Lattice Semiconductor's LatticeMicro has the
zero opcode assigned to shift right unsigned
immediate; so all zero is a nop.

Xilinx PicoBlaze assigns load immediate into
register to opcode zero; so an all zero
instruction clears R0.

It looks like the Motorola 68k might leave
opcode zero undefined (so generating an
exception), but I am not certain.


It is disappointing how many ISAs define an
all zero instruction as a nop.

[Andy (Super) Glew]

On 3/26/2013 3:15 PM, Mark Thorson wrote:
> Joe keane wrote:
>>
>> PDP-11:
>> 000000 -> hlt
>> VAX:
>> 00 -> hlt
>> 6502:
>> 00 -> brk
>
> Did you want to extend this list, or were you
> making some comment?
>
> I suppose when people were programming without
> any software tools, making zero = halt may have
> been useful for catching a jump into memory
> that had been initialized to zero. I'm not sure
> it has any value these days.

I disagree.

If 0 is a NOP, or some other instruction that does not trap, then you
ave made it quite a lot easier for an attacker to break in.

Much of memory is zero initialized.

If the attacker can find a bug that causes a wild transfer to a garbaged
address, then, if that address does not trap, nor the address after it,
nor... the attacker may eventually slide into code that he can control.

Google "NOP slide".

--
The content of this message is my personal opinion only. Although I am
an employee (currently of MIPS Technologies, which has been acquired by
Imagination Technologies; in the past of companies such as Intellectual
Ventures and QIPS, Intel, AMD, Motorola, and Gould), I reveal this only
so that the reader may account for any possible bias I may have towards
my employer's products. The statements I make here in no way represent
my employers' positions on the issue, nor am I authorized to speak on
behalf of my employers, past or present.

[Robert Wessel]

S/360 has opcode zero as an invalid instruction, and that's been made
formal in the ISA definition.

x86, of course, encodes a number of ADDs at 0.

[Terje Mathisen]

Andy (Super) Glew wrote:
> I disagree.
>
> If 0 is a NOP, or some other instruction that does not trap, then you
> ave made it quite a lot easier for an attacker to break in.

Right.

>
> Much of memory is zero initialized.
>
> If the attacker can find a bug that causes a wild transfer to a garbaged
> address, then, if that address does not trap, nor the address after it,
> nor... the attacker may eventually slide into code that he can control.
>
> Google "NOP slide".

I wrote an "executable ascii" encoder many years ago, going for the
smallest code with the least possible amount of self-modification (i.e.
a single backwards branch, since it is impossible to write any kind of
loop in x86 using only 7-bit characters).

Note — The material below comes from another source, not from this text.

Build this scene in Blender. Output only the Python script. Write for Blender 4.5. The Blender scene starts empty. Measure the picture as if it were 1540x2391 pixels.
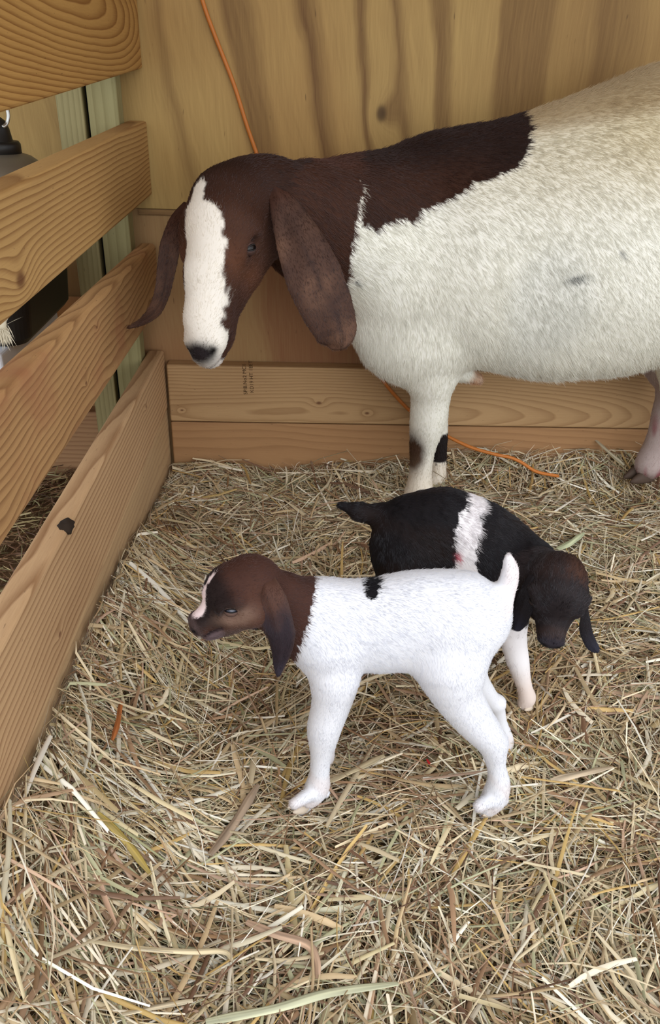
import bpy, bmesh, math, random
import numpy as np
from mathutils import Vector, Matrix
from mathutils.bvhtree import BVHTree

SC = bpy.context.scene
COL = SC.collection
rng = np.random.default_rng(7)
random.seed(7)

# ------------------------------------------------------------------ camera
FPX, CX, CY, CAMH = 1790.0, 770.0, 1195.5, 0.88
def _basis(pitch, yaw, roll):
    t, p, r = np.radians([pitch, yaw, roll])
    f = np.array([np.sin(p)*np.cos(t), np.cos(p)*np.cos(t), -np.sin(t)])
    r0 = np.array([np.cos(p), -np.sin(p), 0.0]); u0 = np.cross(r0, f)
    return r0*np.cos(r)+u0*np.sin(r), -r0*np.sin(r)+u0*np.cos(r), f
CR, CU, CF = _basis(30.0, 3.2, 2.2)
CAM = np.array([0, 0, CAMH])
cam = bpy.data.objects.new('camera', bpy.data.cameras.new('camera'))
COL.objects.link(cam)
cam.data.sensor_fit = 'VERTICAL'; cam.data.sensor_height = 24.0
cam.data.lens = FPX/2391.0*24.0
cam.data.clip_start = 0.02
M = Matrix(((CR[0], CU[0], -CF[0], 0), (CR[1], CU[1], -CF[1], 0), (CR[2], CU[2], -CF[2], CAMH), (0, 0, 0, 1)))
cam.matrix_world = M
SC.camera = cam

# measuring aids: where a point seen in the photograph lies in the real place
def ray(px, py): return CF + CR*(px-CX)/FPX - CU*(py-CY)/FPX
def at_y(px, py, Y): d = ray(px, py); return CAM + d*Y/d[1]
def at_z(px, py, z=0.0): d = ray(px, py); return CAM + d*(z-CAMH)/d[2]
def at_x(px, py, x): d = ray(px, py); return CAM + d*x/d[0]
def px2m(P, r): return r*float((np.asarray(P)-CAM) @ CF)/FPX
def N(px, py, Y, r): P = at_y(px, py, Y); return P, px2m(P, r)

# ------------------------------------------------------------------ light
SC.view_settings.view_transform = 'Standard'
SC.view_settings.look = 'None'
SC.view_settings.exposure = 0.0
SC.view_settings.gamma = 1.0
SC.view_settings.use_curve_mapping = False
SC.cycles.use_denoising = True
try:
    SC.cycles.denoiser = 'OPENIMAGEDENOISE'
    SC.cycles.denoising_input_passes = 'RGB_ALBEDO_NORMAL'
except Exception:
    pass
SC.cycles.max_bounces = 5
SC.cycles.diffuse_bounces = 3
SC.cycles.glossy_bounces = 2
SC.cycles.transmission_bounces = 3
SC.cycles.transparent_max_bounces = 4
SC.cycles.caustics_reflective = False
SC.cycles.caustics_refractive = False
try:
    SC.cycles_curves.shape = 'RIBBONS'
    SC.cycles_curves.subdivisions = 2
except Exception:
    pass

world = bpy.data.worlds.new('overcast_sky'); SC.world = world
world.use_nodes = True
nt = world.node_tree; nt.nodes.clear()
out = nt.nodes.new('ShaderNodeOutputWorld'); bg = nt.nodes.new('ShaderNodeBackground')
bg.inputs['Color'].default_value = (0.90, 0.95, 1.0, 1); bg.inputs['Strength'].default_value = 1.65
nt.links.new(bg.outputs[0], out.inputs[0])

sun = bpy.data.objects.new('overcast_sun', bpy.data.lights.new('overcast_sun', 'SUN'))
COL.objects.link(sun)
sun.data.energy = 1.75; sun.data.angle = math.radians(70); sun.data.color = (1.0, 0.985, 0.97)
sun.rotation_euler = Vector((0.32, -0.9, 0.66)).to_track_quat('Z', 'Y').to_euler()

# ------------------------------------------------------------------ helpers
def srgb(r, g, b):
    f = lambda c: (c/255/12.92) if c/255 <= 0.04045 else ((c/255+0.055)/1.055)**2.4
    return (f(r), f(g), f(b))

def tag(o, label=None, cat=None, group=None, kind=None):
    if label: o['label'] = label
    if cat: o['category'] = cat
    if group: o['group'] = group
    if kind: o['kind'] = kind
    return o

def empty(name, loc=(0, 0, 0)):
    o = bpy.data.objects.new(name, None); COL.objects.link(o); o.location = loc; return o

def link_mesh(name, me, mat=None, parent=None, smooth=True):
    o = bpy.data.objects.new(name, me); COL.objects.link(o)
    if mat: me.materials.append(mat)
    if smooth and len(me.polygons):
        me.polygons.foreach_set('use_smooth', np.ones(len(me.polygons), dtype=bool))
    if parent is not None:
        o.parent = parent
        o.matrix_parent_inverse = Matrix.Translation(-parent.location) if parent.parent is None else Matrix()
    return o

def raw_mesh(name, V, Fq):
    V = np.asarray(V, np.float32); Fq = np.asarray(Fq, np.int32)
    me = bpy.data.meshes.new(name)
    n, k = Fq.shape
    me.vertices.add(len(V)); me.vertices.foreach_set('co', V.ravel())
    me.loops.add(n*k); me.loops.foreach_set('vertex_index', Fq.ravel())
    me.polygons.add(n); me.polygons.foreach_set('loop_start', np.arange(0, n*k, k, dtype=np.int32))
    me.polygons.foreach_set('loop_total', np.full(n, k, np.int32))
    me.update(calc_edges=True)
    return me

def tube(name, pts, rad, mat, parent=None, seg=10, caps=True):
    P = [Vector(p) for p in pts]; n = len(P)
    R = [rad]*n if not hasattr(rad, '__len__') else list(rad)
    V = []; Fc = []
    up = Vector((0.3, 0.2, 1)).normalized()
    prev = None
    for i in range(n):
        t = (P[min(i+1, n-1)]-P[max(i-1, 0)]).normalized()
        a = (prev - t*prev.dot(t)) if prev is not None else t.cross(up)
        if a.length < 1e-6: a = t.orthogonal()
        a.normalize(); b = t.cross(a); prev = a
        for j in range(seg):
            th = 2*math.pi*j/seg
            V.append(P[i]+(a*math.cos(th)+b*math.sin(th))*R[i])
    for i in range(n-1):
        for j in range(seg):
            Fc.append((i*seg+j, i*seg+(j+1) % seg, (i+1)*seg+(j+1) % seg, (i+1)*seg+j))
    if caps:
        Fc.append(tuple(range(seg))[::-1]); Fc.append(tuple((n-1)*seg+j for j in range(seg)))
    me = bpy.data.meshes.new(name); me.from_pydata(V, [], Fc); me.update()
    return link_mesh(name, me, mat, parent)

def smooth_path(pts, n=8):
    P = np.asarray(pts, float); out = []
    Q = np.vstack([2*P[0]-P[1], P, 2*P[-1]-P[-2]])
    for i in range(1, len(Q)-2):
        for t in np.linspace(0, 1, n, endpoint=False):
            a, b, c, d = Q[i-1], Q[i], Q[i+1], Q[i+2]
            out.append(0.5*((2*b)+(-a+c)*t+(2*a-5*b+4*c-d)*t*t+(-a+3*b-3*c+d)*t**3))
    out.append(P[-1]); return np.array(out)

def lathe(name, prof, mat, parent=None, loc=(0, 0, 0), seg=32, close=False):
    V = []; Fc = []
    for r, z in prof:
        for j in range(seg):
            th = 2*math.pi*j/seg; V.append((loc[0]+r*math.cos(th), loc[1]+r*math.sin(th), loc[2]+z))
    m = len(prof)
    for i in range(m-1):
        for j in range(seg):
            Fc.append((i*seg+j, i*seg+(j+1) % seg, (i+1)*seg+(j+1) % seg, (i+1)*seg+j))
    if close:
        Fc.append(tuple(range(seg))[::-1]); Fc.append(tuple((m-1)*seg+j for j in range(seg)))
    me = bpy.data.meshes.new(name); me.from_pydata(V, [], Fc); me.update()
    return link_mesh(name, me, mat, parent)

# ------------------------------------------------------------------ node builder
class NB:
    def __init__(s, name):
        s.m = bpy.data.materials.new(name); s.m.use_nodes = True
        s.t = s.m.node_tree; s.t.nodes.clear()
        s.out = s.n('ShaderNodeOutputMaterial'); s.b = s.n('ShaderNodeBsdfPrincipled')
        s.l(s.b.outputs[0], s.out.inputs[0])
        s.b.inputs['Roughness'].default_value = 0.7
        s.b.inputs['Specular IOR Level'].default_value = 0.3
    def n(s, t): return s.t.nodes.new(t)
    def l(s, a, b): s.t.links.new(a, b)
    def set(s, sock, v):
        if isinstance(v, bpy.types.NodeSocket): s.l(v, sock)
        else: sock.default_value = v
    def math(s, op, a, b=0.0, c=None):
        n = s.n('ShaderNodeMath'); n.operation = op
        s.set(n.inputs[0], a); s.set(n.inputs[1], b)
        if c is not None: s.set(n.inputs[2], c)
        return n.outputs[0]
    def xyz(s, v):
        n = s.n('ShaderNodeSeparateXYZ'); s.l(v, n.inputs[0]); return n.outputs
    def comb(s, x, y, z):
        n = s.n('ShaderNodeCombineXYZ')
        for i, v in enumerate((x, y, z)): s.set(n.inputs[i], v)
        return n.outputs[0]
    def noise(s, vec, scale, detail=2.0, rough=0.5):
        n = s.n('ShaderNodeTexNoise'); s.l(vec, n.inputs['Vector'])
        n.inputs['Scale'].default_value = scale; n.inputs['Detail'].default_value = detail; n.inputs['Roughness'].default_value = rough
        return n.outputs[0]
    def ramp(s, fac, stops, interp='LINEAR'):
        n = s.n('ShaderNodeValToRGB'); s.l(fac, n.inputs[0]); cr = n.color_ramp; cr.interpolation = interp
        while len(cr.elements) < len(stops): cr.elements.new(0.5)
        for e, (p, c) in zip(cr.elements, stops):
            e.position = p; e.color = (*c, 1) if hasattr(c, '__len__') else (c, c, c, 1)
        return n.outputs[0]
    def mix(s, fac, a, b, mode='MIX'):
        n = s.n('ShaderNodeMix'); n.data_type = 'RGBA'; n.blend_type = mode
        s.set(n.inputs['Factor'], fac)
        for k, v in ((6, a), (7, b)):
            s.set(n.inputs[k], v if isinstance(v, bpy.types.NodeSocket) else (*v, 1))
        return n.outputs[2]
    def bump(s, h, strength=0.2, dist=0.002):
        n = s.n('ShaderNodeBump'); n.inputs['Strength'].default_value = strength; n.inputs['Distance'].default_value = dist
        s.l(h, n.inputs['Height']); s.l(n.outputs[0], s.b.inputs['Normal'])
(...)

I wanted my code to survive reformatting, so the initial bootstrap code
had to work across a possible one or two-byte newline, the solution was
to use a NOP slide as the jump target. (My NOP was 'E', which is INC BP
afair, I did not use BP for anything in that bootstrap.)

Terje

--
- <Terje.Mathisen at tmsw.no>
"almost all programming can be viewed as an exercise in caching"

[Megol]

On Wednesday, March 27, 2013 7:12:25 AM UTC+1, Paul A. Clayton wrote:
> Some more zero opcodes/instructions:
> (snip)...

> It looks like the Motorola 68k might leave
>
> opcode zero undefined (so generating an
>
> exception), but I am not certain.

Any instruction starting with a zero byte is an ORI instruction (or immediate). A two byte zero instruction is a ORI.B #imm8, D0 instruction with the following bytes being nn (ignored by the processor), imm8.

> It is disappointing how many ISAs define an
>
> all zero instruction as a nop.

Yeah but there are many much more disappointing features in standard ISAs IMHO.

[Casper H.S. Dik]

"Paul A. Clayton" <paaron...@gmail.com> writes:

>I thought 0xdeadbeef was traditional (for 32-bit
>systems).

We use 0xdeadbeef in the Solaris kernel memory allocator
in debugging mode (0xdeadbeef is for not allocated memory;
0xbaddcafe for just allocated memory)

Casper

[Noob]

You sound like a bot. Is this some kind of Turing test?

[Paul A. Clayton]

On Mar 27, 7:01 am, Megol <golem...@gmail.com> wrote:
> On Wednesday, March 27, 2013 7:12:25 AM UTC+1, Paul A. Clayton wrote:
>> Some more zero opcodes/instructions:
>> (snip)...
>> It looks like the Motorola 68k might leave
>> opcode zero undefined (so generating an
>> exception), but I am not certain.
>
> Any instruction starting with a zero byte is
> an ORI instruction (or immediate). A two byte
> zero instruction is a ORI.B #imm8, D0 instruction
> with the following bytes being nn (ignored by the
> processor), imm8.

Thank you very much for the quick correction! I
had just skimmed through a ColdFire manual and did
not see any zero instruction, but it was getting
late and I was sufficiently unmotivated to take
the time to do a more thorough search.

I wonder if there is a resource on the Internet
that has organized presentations of various ISA's
instruction encodings (possibly with some
commentary on rationales, strengths and weaknesses).
Creating such even for just the 20 (or so) most
"popular" ISAs would be quite a task. If the
format was sufficiently formal, it would even be
possible to automatically generate disassemblers.

>> It is disappointing how many ISAs define an
>> all zero instruction as a nop.
>
> Yeah but there are many much more disappointing
> features in standard ISAs IMHO.

While many people would agree with that statement,
the statement is crying out for at least a short
list of the most disappointing features of some
common ISAs.

[John Levine]

>>> PDP-11:
>>> 000000 -> hlt


PDP-8:
0000 -> AND 0 (AND accumulator with location zero)

PDP-10:
000 -> UUO0 (does the same thing as system call instructions,
but reserved by convention)

--
Regards,
John Levine, jo...@iecc.com, Primary Perpetrator of "The Internet for Dummies",
Please consider the environment before reading this e-mail. http://jl.ly

[Robert Wessel]

Instruction decoding is amongst the more trivial things a disassembler
has to do. The problems of identifying code, data, routine boundaries
and control flows are very much harder (in fact impossible in general,
although liberal application of various heuristics can go a long way
towards building a useful tool).